Florida State defeated in Peach Bowl

The football team from the University of Houston defeated the one from Florida State University in the Peach Bowl on New Year’s Eve, 38-24, ESPN reports.

Coming into the game, the Houston Cougars were ranked 18th in the nation, while the Seminoles were ranked ninth. The statisticians favored Florida State by 7 points, but many people, including the supreme experts at the Las Vegas Sun, thought that point spread gave the Cougars more credit than they deserved against the Seminoles.

“Seminoles have covered in five consecutive games behind a defense that’s allowed only 4.5 yards per play during the streak,” the paper writes. “Encountering that caliber of defense—which includes stars in cornerback Jalen Ramsey, defensive end DeMarcus Walker and linebacker Reggie Northrup—will serve as a shock to the Cougars. Houston is overvalued by virtue of going 3-1 in games decided by less than a touchdown.”


Apparently not, since Houston left no doubt they were the superior team.

Prior to this year, the University of Houston wasn’t well known for its football program. But bringing in a new head coach can change things quickly. Coach Tom Herman was being courted by other teams, but once the folks at Houston saw what he did, they quickly extended his contract, offering him $2.8 million a year, a significant raise over his contract this season, worth a mere $1 million.

It has been duly noted that the paycheck he gets for a single day’s work is higher than the total annual pay received by graduate teaching assistants at the University of Houston, which was known, at least before this year’s Peach Bowl, mostly as a strong academic institution.

“But I don’t begrudge the coach his praise or paycheck,” writes Robert Zaretsky in the Chronicle of Higher Education. He’s a professor of world cultures and literatures in the department of modern and classical languages. “If only I could turn around a class of freshman-comp students the way he turned around our football team. (I dream of my students pouring a barrel of Gatorade over my head as, hunched over my desk, I grade their flawless essays.)”

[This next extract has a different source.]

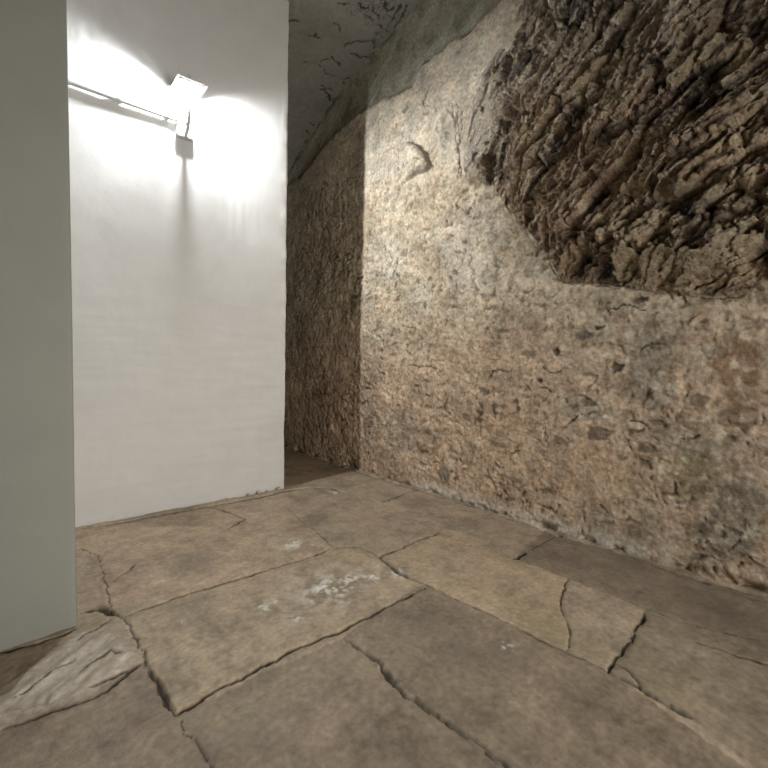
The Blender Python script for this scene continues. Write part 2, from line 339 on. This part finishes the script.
# ------------------------------------------------------------------ flagstone floor
fx = axis([(-3.3, -.2, .06), (-.2, 3.0, .0065)]); fy = axis([(-2.7, -.1, .06), (-.1, 3.9, .0065), (3.9, 6.0, .02)])
Xg, Yg = np.meshgrid(fx, fy, indexing='ij')
h = .006 * fbm(Xg * 1.5, Yg * 1.5, 201, 3) + .0025 * fbm(Xg * 8, Yg * 8, 202, 4); dirt = np.zeros(Xg.shape)
base_c = np.array([.445, .36, .265])
col = np.empty(Xg.shape + (3,)); col[:] = base_c
def fpoly(pts): return [on_floor(p) for p in pts]
jx = Xg + .02 * fbm(Xg * 6, Yg * 6, 203, 3); jy = Yg + .02 * fbm(Xg * 6, Yg * 6, 204, 3)
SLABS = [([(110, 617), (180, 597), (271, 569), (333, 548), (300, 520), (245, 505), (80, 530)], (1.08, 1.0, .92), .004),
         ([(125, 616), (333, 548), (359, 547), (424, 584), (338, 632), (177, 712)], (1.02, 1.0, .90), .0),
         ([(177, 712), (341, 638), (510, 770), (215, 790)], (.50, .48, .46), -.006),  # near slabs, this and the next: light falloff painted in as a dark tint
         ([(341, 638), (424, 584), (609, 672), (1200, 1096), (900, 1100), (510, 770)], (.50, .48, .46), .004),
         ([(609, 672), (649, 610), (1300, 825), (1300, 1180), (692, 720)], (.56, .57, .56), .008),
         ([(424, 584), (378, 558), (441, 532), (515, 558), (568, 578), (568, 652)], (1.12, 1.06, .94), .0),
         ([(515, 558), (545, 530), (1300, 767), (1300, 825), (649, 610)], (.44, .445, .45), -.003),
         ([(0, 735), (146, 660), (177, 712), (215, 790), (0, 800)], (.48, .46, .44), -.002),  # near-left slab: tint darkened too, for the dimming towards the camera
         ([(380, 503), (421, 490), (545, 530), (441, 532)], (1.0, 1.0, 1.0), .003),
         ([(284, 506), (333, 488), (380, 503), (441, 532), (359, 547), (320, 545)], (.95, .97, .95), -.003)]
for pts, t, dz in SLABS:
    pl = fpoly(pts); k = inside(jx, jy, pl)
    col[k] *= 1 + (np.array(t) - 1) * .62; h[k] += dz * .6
n1 = fbm(Xg * 2.2, Yg * 2.2, 210, 4); n2 = fbm(Xg * 5, Yg * 5, 211, 4, .6); n3 = fbm(Xg * 14, Yg * 14, 212, 4, .6)
n4 = fbm(Xg * 38, Yg * 38, 216, 3, .6); wear = ss(.05, .3, fbm(Xg * 3.5 + 2, Yg * 3.5, 217, 5, .62))
col *= (1 + .22 * n1 + .40 * n2 + .40 * n3 + .25 * n4 + .14 * wear)[..., None]
h += .0012 * wear + .0010 * n3
col = mixc(col, [.38, .32, .20], .38 * ss(.1, .4, fbm(Xg * 2.5, Yg * 2.5, 213, 3)))
col = mixc(col, [.50, .365, .275], .35 * ss(.1, .4, fbm(Xg * 2.2 + 9, Yg * 2.2, 214, 3)))
col = mixc(col, [.20, .17, .14], .45 * ss(.15, .45, fbm(Xg * 1.8, Yg * 1.8 + 7, 215, 4)))
J = [([(125, 616), (177, 598), (224, 583), (271, 569), (307, 558), (333, 548)], .0055, .015, 1), ([(333, 548), (359, 547), (380, 557), (398, 573), (424, 584)], .010, .02, 2),
     ([(177, 712), (203, 697), (255, 670), (292, 650), (338, 632), (396, 603), (425, 588)], .0065, .025, 3),
     ([(112, 612), (125, 620), (141, 647), (148, 668)], .004, .008, 4), ([(148, 668), (156, 678), (167, 702), (177, 712)], .008, .02, 5), ([(177, 712), (188, 733), (206, 757), (222, 785)], .004, .006, 6),
     ([(341, 638), (376, 661), (398, 687), (433, 712), (467, 735), (510, 768), (530, 785)], .007, .018, 7),
     ([(424, 584), (467, 604), (518, 627), (538, 641), (575, 658), (609, 672)], .004, .006, 8), ([(607, 671), (641, 690), (672, 710), (694, 721)], .008, .02, 9),
     ([(615, 664), (628, 671), (641, 688)], .005, .012, 10), ([(649, 609), (627, 647), (607, 673)], .006, .025, 11), ([(568, 577), (560, 604), (571, 633), (568, 654)], .0038, .015, 12),
     ([(378, 558), (416, 541), (441, 532)], .007, .02, 13), ([(441, 532), (452, 538), (470, 543)], .004, .006, 14), ([(513, 559), (527, 552)], .012, .02, 15), ([(527, 552), (544, 543), (560, 533)], .004, .008, 16),
     ([(381, 503), (404, 494), (421, 489)], .007, .015, 17), ([(538, 524), (548, 528), (562, 534)], .03, .05, 18),
     ([(266, 496), (284, 491), (309, 488), (332, 488), (344, 493)], .016, .02, 19), ([(75, 530), (120, 523), (160, 515), (200, 508), (240, 501), (284, 492)], .014, .03, 40), ([(285, 450), (340, 466), (421, 491), (480, 509), (550, 532), (640, 559), (768, 603)], .016, .03, 41), ([(208, 507), (228, 512), (245, 519), (226, 531)], .007, .012, 20), ([(113, 583), (124, 575), (137, 563)], .006, .010, 21),
     ([(99, 564), (107, 590), (112, 612)], .003, .004, 22), ([(86, 611), (100, 607), (114, 613)], .012, .02, 23), ([(106, 612), (114, 615)], .011, .02, 24),
     ([(0, 730), (57, 710), (94, 697), (130, 672), (146, 660)], .006, .012, 25), ([(74, 642), (95, 630), (112, 618)], .005, .008, 26), ([(333, 548), (315, 530), (300, 520), (284, 506)], .003, .003, 27),
     ([(692, 640), (730, 655), (790, 672)], .004, .005, 28), ([(649, 610), (700, 628), (790, 645)], .003, .004, 29), ([(0, 652), (40, 643), (76, 630)], .008, .02, 30),
     ([(78, 548), (99, 556), (99, 564)], .003, .005, 31), ([(15, 700), (50, 676), (75, 660)], .004, .006, 32), ([(82, 672), (98, 662), (112, 652), (120, 655)], .006, .012, 33), ([(88, 690), (110, 680), (128, 668)], .006, .01, 34)]
for pts, hw, dp, sd_ in J:
    groove(Xg, Yg, fpoly(pts), hw, dp, h, dirt, .018, sd_)
fl_dirt = dirt.copy()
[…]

He also reminds us that there’s much more to a university than a football team, even more to one than can possibly be presented in those little one-minute dog-and-pony shows that the broadcasting network plays during the timeouts. You know, the ones with scientists in white coats looking through a microscope or at a flask with clear colored liquid in it. Or college students looking with wonder at a professor lecturing, taking notes because they know they’re on camera. Could some of this money help to make a university education more affordable for select students? To ensure college grads learn at least one foreign language?

But a win over Florida State could bring an increase in applications to Houston, although the quality of applications that are part of that increase has been called into question. He writes:

Yet other studies cast doubt on the value of those claims. For example, the statistical work of Andrew Zimbalist, the college-sports economist at Smith College, questions both the yield and quality of student applications in the wake of a successful football season. In a landmark work, Unpaid Professionals: Commercialism and Conflict in Big-Time College Sports, he concludes: “The common arguments frequently made to justify committing large resources to college athletics do not stand up to empirical scrutiny.”

The Seminoles have a history of championships in college football, but the team has also been plagued with accusations of criminal activity on the part of student-athletes a bit more than the average group of college students.

Perhaps the most famous incident occurred in 2013, when a woman accused quarterback Jameis Winston of sexual battery (rape). He was never charged in a criminal indictment, but the episode marked a low time for the university.

“I think it’s a consensus among FSU fans and boosters that he was an embarrassment to the university,” legendry FSU coach Bobby Bowden told SiriusXM’s Paul Finebaum, as reported by USA Today. “He won a lot of ball games, probably one of the best football players that ever attended Florida State, but he hurt himself off the field. The good news is that he’s young enough to get over that, you know it, and he’s gotta do that. He just can’t make those junior high school decisions that he made while he was in college.”

As it was played, it was a great game to watch. FSU’s quarterback suffered an early injury, which throws all the statistical homework odds-makers do to predict the outcome out the window. And the better academic and value-rich university won the football game. Lots of lessons to learn.

At the University of Maryland

The Terps from College Park played their first football season in the Big 10 Conference and gave Ohio State a run for their money in the first half of that game early in the season.

To build up the program to Big 10 stature, the university has brought in a new head coach in DJ Durkin, who has never been a head coach at this level. It has therefore become a priority to hire assistant coaches who have worked as a head coach. Durkin himself has worked under some great head coaches, including Ohio State’s Urban Meyer and Jim Harbaugh. Next year, he’ll be working with former Virginia coach Mike London (defensive line), former Syracuse coach Scott Shafer (defensive coordinator), and former Ball State coach Pete Lembo (special teams).